Page Under Construction
- Why is membership of the EU in its current form not compatible with Local Sovereignty’s core principles?
- Is there any real possibility of satisfactory reform of the EU?
- What reforms to the EU would reconcile Local Sovereignty to Britain’s continued long-term membership?
- Why isn’t the June 2016 referendum a clear mandate for Britain to leave the EU?
1. Why is membership of the EU in its current form not compatible with Local Sovereignty’s core principles?
The principle of subsidiarity – that decisions should be taken at the most appropriate level in order to ensure that powers are exercised as close to the citizen as possible – is central to Local Sovereignty’s philosophy and we don’t believe it should ever be set aside.
The EU, however, treats that principle as subordinate to the ‘four freedoms’ (freedom of movement of goods, capital, services, and people).

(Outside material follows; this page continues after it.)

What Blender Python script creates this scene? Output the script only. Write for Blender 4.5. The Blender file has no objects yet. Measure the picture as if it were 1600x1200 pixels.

Since freedom of movement clearly has potential for undermining social cohesion we don’t believe it is reasonable for it to be treated as an absolute. more
The lack of satisfactory democratic accountability is also unacceptable to us.
2. Is there any real possibility of satisfactory reform of the EU?
We believe there is.
The Brexit vote has clearly been a major shock for the EU itself, adding to the considerable pressure for internal reform already coming from within most of its member countries. The fact that it was not willing to offer the UK the special treatment that David Cameron sought doesn’t mean it wouldn’t be willing to implement more principled reforms which would have the support of people in the other member countries.
We do recognise that the EU may prove to be as incapable of reform as its strongest critics argue. However, its existence will prevent Britain establishing satisfactory alternative relationships with the remaining member countries so, even if it is truly unreformable, it might still be wiser to stay inside it and actively work to break it apart than to leave it unilaterally.
3. What reforms to the EU would reconcile Local Sovereignty to Britain’s continued long-term membership?
Principally, reform of democratic accountabilty within the EU and a forensic review of the four freedoms:
-
- Legislative powers need to be exercised by representatives who are fully accountable and subject to recall. Essentially, the reforms we see as necessary within Britain are also needed within the European Union. We believe such reforms will very likely be demanded by voters in other member countries once they see them implemented in Britain.
- Capital, being wholly artificial, is fundamentally different to people, goods & services which all have intrinsic real-world constraints on movement. The pernicious effects of free movement of people, goods & services are in fact tied up with the free movement of capital (and cause problems within nations as well as between them). In the long term, we think monetary reform could make restrictions on the other three freedoms unnecessary (e.g. if capital flows between economic units were on a purchasing power basis) but, until satisfactory monetary reforms can be implemented, restrictions may be necessary on movement between countries which are very unequal economically. more
4. Why isn’t the June 2016 referendum a clear mandate for Britain to leave the EU?
A mandate for such a major decision ought to demonstrate either a consensus or a settled majority. In that vote, 37.5% of the electorate voted to leave, 34.5% voted to remain and 28% didn’t vote. It clearly wasn’t a consensus: it doesn’t demonstrate that the British people want to leave the EU, it demonstrates that they are divided on the issue. And a single ballot cannot be taken as evidence of a settled majority, especially when the result comes as a shock to the political establishment and much of the population.
The claim that the vote represents a mandate rests on interpreting the result as if it were a first-past-the-post election. But there are fundamental differences between referendums and ordinary elections, differences which significantly affect the way the public engages with the issue at hand. Those differences need to be taken into account. more
Additionally, it’s clear from subsequent investigations and private polls that many people’s decision to vote leave was motivated more by a general disgust with the status quo than with a particular hostility towards the European Union.
No responsible administration would try and ignore the result but anyone who genuinely respects the will of the people would take the trouble to find out what the public really wants and offer reforms which would provide it.
We believe the most important driver of the leave vote was a widespread desire for more autonomy for individuals and local communities and that, if that desire was met, the appetite for leaving the European Union would be significantly lower.